#### Instructions to follow:
Repeat the entire listing exactly.

#### Supplied data:
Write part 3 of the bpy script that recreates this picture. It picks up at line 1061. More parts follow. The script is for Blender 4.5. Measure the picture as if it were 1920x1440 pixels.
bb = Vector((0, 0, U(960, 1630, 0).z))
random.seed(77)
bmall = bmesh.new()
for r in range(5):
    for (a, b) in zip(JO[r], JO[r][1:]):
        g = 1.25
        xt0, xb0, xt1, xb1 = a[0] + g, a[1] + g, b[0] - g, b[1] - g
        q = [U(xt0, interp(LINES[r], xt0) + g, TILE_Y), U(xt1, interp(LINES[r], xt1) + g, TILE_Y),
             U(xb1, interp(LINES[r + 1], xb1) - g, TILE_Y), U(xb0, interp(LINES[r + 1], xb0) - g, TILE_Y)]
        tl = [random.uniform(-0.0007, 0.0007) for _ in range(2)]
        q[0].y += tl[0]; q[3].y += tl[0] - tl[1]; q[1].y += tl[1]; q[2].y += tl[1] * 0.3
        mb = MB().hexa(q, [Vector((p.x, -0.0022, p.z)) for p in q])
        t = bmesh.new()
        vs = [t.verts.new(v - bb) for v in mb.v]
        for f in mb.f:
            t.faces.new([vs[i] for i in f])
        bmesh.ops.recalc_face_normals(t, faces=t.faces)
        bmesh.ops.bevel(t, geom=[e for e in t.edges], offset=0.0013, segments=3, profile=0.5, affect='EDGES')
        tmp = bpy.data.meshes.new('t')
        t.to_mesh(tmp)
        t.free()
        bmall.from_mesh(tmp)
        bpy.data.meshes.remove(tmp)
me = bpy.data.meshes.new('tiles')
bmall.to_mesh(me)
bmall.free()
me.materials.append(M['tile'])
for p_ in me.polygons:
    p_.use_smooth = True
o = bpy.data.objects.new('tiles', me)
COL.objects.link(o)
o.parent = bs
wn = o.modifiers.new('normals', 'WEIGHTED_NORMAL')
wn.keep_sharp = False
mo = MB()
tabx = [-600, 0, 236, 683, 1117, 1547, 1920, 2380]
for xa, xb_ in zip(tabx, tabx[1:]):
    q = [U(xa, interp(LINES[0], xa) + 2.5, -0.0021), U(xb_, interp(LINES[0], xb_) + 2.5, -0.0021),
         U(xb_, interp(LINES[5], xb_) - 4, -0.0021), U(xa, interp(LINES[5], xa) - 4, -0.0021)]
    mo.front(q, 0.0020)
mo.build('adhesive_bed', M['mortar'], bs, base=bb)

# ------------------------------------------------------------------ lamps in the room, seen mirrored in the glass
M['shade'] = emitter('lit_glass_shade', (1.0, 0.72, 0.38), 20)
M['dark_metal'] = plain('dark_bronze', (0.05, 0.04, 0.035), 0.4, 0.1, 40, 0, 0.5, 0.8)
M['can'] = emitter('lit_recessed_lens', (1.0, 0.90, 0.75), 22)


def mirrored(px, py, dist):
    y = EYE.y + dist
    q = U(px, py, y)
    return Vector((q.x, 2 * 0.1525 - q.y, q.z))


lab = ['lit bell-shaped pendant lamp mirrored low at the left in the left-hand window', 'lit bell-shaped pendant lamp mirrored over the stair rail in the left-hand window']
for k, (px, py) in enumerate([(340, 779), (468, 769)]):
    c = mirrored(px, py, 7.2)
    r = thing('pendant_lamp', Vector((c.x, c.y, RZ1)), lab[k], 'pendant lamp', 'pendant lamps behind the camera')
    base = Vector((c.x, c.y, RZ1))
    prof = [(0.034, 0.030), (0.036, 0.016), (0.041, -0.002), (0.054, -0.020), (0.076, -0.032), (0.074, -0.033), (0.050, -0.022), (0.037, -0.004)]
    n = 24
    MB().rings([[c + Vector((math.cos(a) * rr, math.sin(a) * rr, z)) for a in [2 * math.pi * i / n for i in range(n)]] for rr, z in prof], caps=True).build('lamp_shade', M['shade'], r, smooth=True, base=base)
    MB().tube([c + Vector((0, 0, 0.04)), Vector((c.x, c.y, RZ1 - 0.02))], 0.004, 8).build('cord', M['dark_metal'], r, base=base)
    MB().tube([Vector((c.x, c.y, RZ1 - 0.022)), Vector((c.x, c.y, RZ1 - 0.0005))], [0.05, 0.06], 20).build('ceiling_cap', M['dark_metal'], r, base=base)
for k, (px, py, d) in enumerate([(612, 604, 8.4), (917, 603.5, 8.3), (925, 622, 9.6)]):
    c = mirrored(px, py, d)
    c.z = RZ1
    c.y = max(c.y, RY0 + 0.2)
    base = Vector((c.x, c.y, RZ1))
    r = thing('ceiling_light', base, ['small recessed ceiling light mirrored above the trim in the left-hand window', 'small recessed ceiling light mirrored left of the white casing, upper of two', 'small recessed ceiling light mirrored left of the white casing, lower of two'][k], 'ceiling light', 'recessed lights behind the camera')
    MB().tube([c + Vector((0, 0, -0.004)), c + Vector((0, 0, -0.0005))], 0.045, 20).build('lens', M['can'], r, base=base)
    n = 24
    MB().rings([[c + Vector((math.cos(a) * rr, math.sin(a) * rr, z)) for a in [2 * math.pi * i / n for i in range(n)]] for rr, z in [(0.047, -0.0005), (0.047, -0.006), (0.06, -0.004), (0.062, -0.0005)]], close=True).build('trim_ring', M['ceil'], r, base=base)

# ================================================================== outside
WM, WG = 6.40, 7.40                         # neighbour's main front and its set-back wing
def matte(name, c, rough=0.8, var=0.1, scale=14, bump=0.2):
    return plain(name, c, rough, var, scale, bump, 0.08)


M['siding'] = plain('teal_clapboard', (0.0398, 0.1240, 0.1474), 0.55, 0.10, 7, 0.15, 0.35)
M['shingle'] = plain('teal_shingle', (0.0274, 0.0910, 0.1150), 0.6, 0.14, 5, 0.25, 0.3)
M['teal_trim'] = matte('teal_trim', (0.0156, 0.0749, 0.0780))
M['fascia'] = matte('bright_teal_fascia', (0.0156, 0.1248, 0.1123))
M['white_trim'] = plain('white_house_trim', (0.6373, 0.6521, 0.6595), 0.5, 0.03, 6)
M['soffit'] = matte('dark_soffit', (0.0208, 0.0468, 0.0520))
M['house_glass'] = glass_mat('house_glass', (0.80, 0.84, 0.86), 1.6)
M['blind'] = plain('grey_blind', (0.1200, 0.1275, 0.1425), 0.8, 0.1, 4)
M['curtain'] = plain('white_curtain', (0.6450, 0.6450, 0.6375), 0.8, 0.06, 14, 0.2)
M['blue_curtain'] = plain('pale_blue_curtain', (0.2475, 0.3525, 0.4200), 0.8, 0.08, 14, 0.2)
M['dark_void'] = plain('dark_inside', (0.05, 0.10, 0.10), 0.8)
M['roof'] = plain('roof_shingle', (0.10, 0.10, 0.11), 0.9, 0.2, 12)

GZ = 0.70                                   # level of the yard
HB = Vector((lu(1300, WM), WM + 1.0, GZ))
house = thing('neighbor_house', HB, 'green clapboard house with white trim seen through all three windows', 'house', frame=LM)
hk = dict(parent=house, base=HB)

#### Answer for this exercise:
Write part 3 of the bpy script that recreates this picture. It picks up at line 1061. More parts follow. The script is for Blender 4.5. Measure the picture as if it were 1920x1440 pixels.
bb = Vector((0, 0, U(960, 1630, 0).z))
random.seed(77)
bmall = bmesh.new()
for r in range(5):
    for (a, b) in zip(JO[r], JO[r][1:]):
        g = 1.25
        xt0, xb0, xt1, xb1 = a[0] + g, a[1] + g, b[0] - g, b[1] - g
        q = [U(xt0, interp(LINES[r], xt0) + g, TILE_Y), U(xt1, interp(LINES[r], xt1) + g, TILE_Y),
             U(xb1, interp(LINES[r + 1], xb1) - g, TILE_Y), U(xb0, interp(LINES[r + 1], xb0) - g, TILE_Y)]
        tl = [random.uniform(-0.0007, 0.0007) for _ in range(2)]
        q[0].y += tl[0]; q[3].y += tl[0] - tl[1]; q[1].y += tl[1]; q[2].y += tl[1] * 0.3
        mb = MB().hexa(q, [Vector((p.x, -0.0022, p.z)) for p in q])
        t = bmesh.new()
        vs = [t.verts.new(v - bb) for v in mb.v]
        for f in mb.f:
            t.faces.new([vs[i] for i in f])
        bmesh.ops.recalc_face_normals(t, faces=t.faces)
        bmesh.ops.bevel(t, geom=[e for e in t.edges], offset=0.0013, segments=3, profile=0.5, affect='EDGES')
        tmp = bpy.data.meshes.new('t')
        t.to_mesh(tmp)
        t.free()
        bmall.from_mesh(tmp)
        bpy.data.meshes.remove(tmp)
me = bpy.data.meshes.new('tiles')
bmall.to_mesh(me)
bmall.free()
me.materials.append(M['tile'])
for p_ in me.polygons:
    p_.use_smooth = True
o = bpy.data.objects.new('tiles', me)
COL.objects.link(o)
o.parent = bs
wn = o.modifiers.new('normals', 'WEIGHTED_NORMAL')
wn.keep_sharp = False
mo = MB()
tabx = [-600, 0, 236, 683, 1117, 1547, 1920, 2380]
for xa, xb_ in zip(tabx, tabx[1:]):
    q = [U(xa, interp(LINES[0], xa) + 2.5, -0.0021), U(xb_, interp(LINES[0], xb_) + 2.5, -0.0021),
         U(xb_, interp(LINES[5], xb_) - 4, -0.0021), U(xa, interp(LINES[5], xa) - 4, -0.0021)]
    mo.front(q, 0.0020)
mo.build('adhesive_bed', M['mortar'], bs, base=bb)

# ------------------------------------------------------------------ lamps in the room, seen mirrored in the glass
M['shade'] = emitter('lit_glass_shade', (1.0, 0.72, 0.38), 20)
M['dark_metal'] = plain('dark_bronze', (0.05, 0.04, 0.035), 0.4, 0.1, 40, 0, 0.5, 0.8)
M['can'] = emitter('lit_recessed_lens', (1.0, 0.90, 0.75), 22)


def mirrored(px, py, dist):
    y = EYE.y + dist
    q = U(px, py, y)
    return Vector((q.x, 2 * 0.1525 - q.y, q.z))


lab = ['lit bell-shaped pendant lamp mirrored low at the left in the left-hand window', 'lit bell-shaped pendant lamp mirrored over the stair rail in the left-hand window']
for k, (px, py) in enumerate([(340, 779), (468, 769)]):
    c = mirrored(px, py, 7.2)
    r = thing('pendant_lamp', Vector((c.x, c.y, RZ1)), lab[k], 'pendant lamp', 'pendant lamps behind the camera')
    base = Vector((c.x, c.y, RZ1))
    prof = [(0.034, 0.030), (0.036, 0.016), (0.041, -0.002), (0.054, -0.020), (0.076, -0.032), (0.074, -0.033), (0.050, -0.022), (0.037, -0.004)]
    n = 24
    MB().rings([[c + Vector((math.cos(a) * rr, math.sin(a) * rr, z)) for a in [2 * math.pi * i / n for i in range(n)]] for rr, z in prof], caps=True).build('lamp_shade', M['shade'], r, smooth=True, base=base)
    MB().tube([c + Vector((0, 0, 0.04)), Vector((c.x, c.y, RZ1 - 0.02))], 0.004, 8).build('cord', M['dark_metal'], r, base=base)
    MB().tube([Vector((c.x, c.y, RZ1 - 0.022)), Vector((c.x, c.y, RZ1 - 0.0005))], [0.05, 0.06], 20).build('ceiling_cap', M['dark_metal'], r, base=base)
for k, (px, py, d) in enumerate([(612, 604, 8.4), (917, 603.5, 8.3), (925, 622, 9.6)]):
    c = mirrored(px, py, d)
    c.z = RZ1
    c.y = max(c.y, RY0 + 0.2)
    base = Vector((c.x, c.y, RZ1))
    r = thing('ceiling_light', base, ['small recessed ceiling light mirrored above the trim in the left-hand window', 'small recessed ceiling light mirrored left of the white casing, upper of two', 'small recessed ceiling light mirrored left of the white casing, lower of two'][k], 'ceiling light', 'recessed lights behind the camera')
    MB().tube([c + Vector((0, 0, -0.004)), c + Vector((0, 0, -0.0005))], 0.045, 20).build('lens', M['can'], r, base=base)
    n = 24
    MB().rings([[c + Vector((math.cos(a) * rr, math.sin(a) * rr, z)) for a in [2 * math.pi * i / n for i in range(n)]] for rr, z in [(0.047, -0.0005), (0.047, -0.006), (0.06, -0.004), (0.062, -0.0005)]], close=True).build('trim_ring', M['ceil'], r, base=base)

# ================================================================== outside
WM, WG = 6.40, 7.40                         # neighbour's main front and its set-back wing
def matte(name, c, rough=0.8, var=0.1, scale=14, bump=0.2):
    return plain(name, c, rough, var, scale, bump, 0.08)


M['siding'] = plain('teal_clapboard', (0.0398, 0.1240, 0.1474), 0.55, 0.10, 7, 0.15, 0.35)
M['shingle'] = plain('teal_shingle', (0.0274, 0.0910, 0.1150), 0.6, 0.14, 5, 0.25, 0.3)
M['teal_trim'] = matte('teal_trim', (0.0156, 0.0749, 0.0780))
M['fascia'] = matte('bright_teal_fascia', (0.0156, 0.1248, 0.1123))
M['white_trim'] = plain('white_house_trim', (0.6373, 0.6521, 0.6595), 0.5, 0.03, 6)
M['soffit'] = matte('dark_soffit', (0.0208, 0.0468, 0.0520))
M['house_glass'] = glass_mat('house_glass', (0.80, 0.84, 0.86), 1.6)
M['blind'] = plain('grey_blind', (0.1200, 0.1275, 0.1425), 0.8, 0.1, 4)
M['curtain'] = plain('white_curtain', (0.6450, 0.6450, 0.6375), 0.8, 0.06, 14, 0.2)
M['blue_curtain'] = plain('pale_blue_curtain', (0.2475, 0.3525, 0.4200), 0.8, 0.08, 14, 0.2)
M['dark_void'] = plain('dark_inside', (0.05, 0.10, 0.10), 0.8)
M['roof'] = plain('roof_shingle', (0.10, 0.10, 0.11), 0.9, 0.2, 12)

GZ = 0.70                                   # level of the yard
HB = Vector((lu(1300, WM), WM + 1.0, GZ))
house = thing('neighbor_house', HB, 'green clapboard house with white trim seen through all three windows', 'house', frame=LM)
hk = dict(parent=house, base=HB)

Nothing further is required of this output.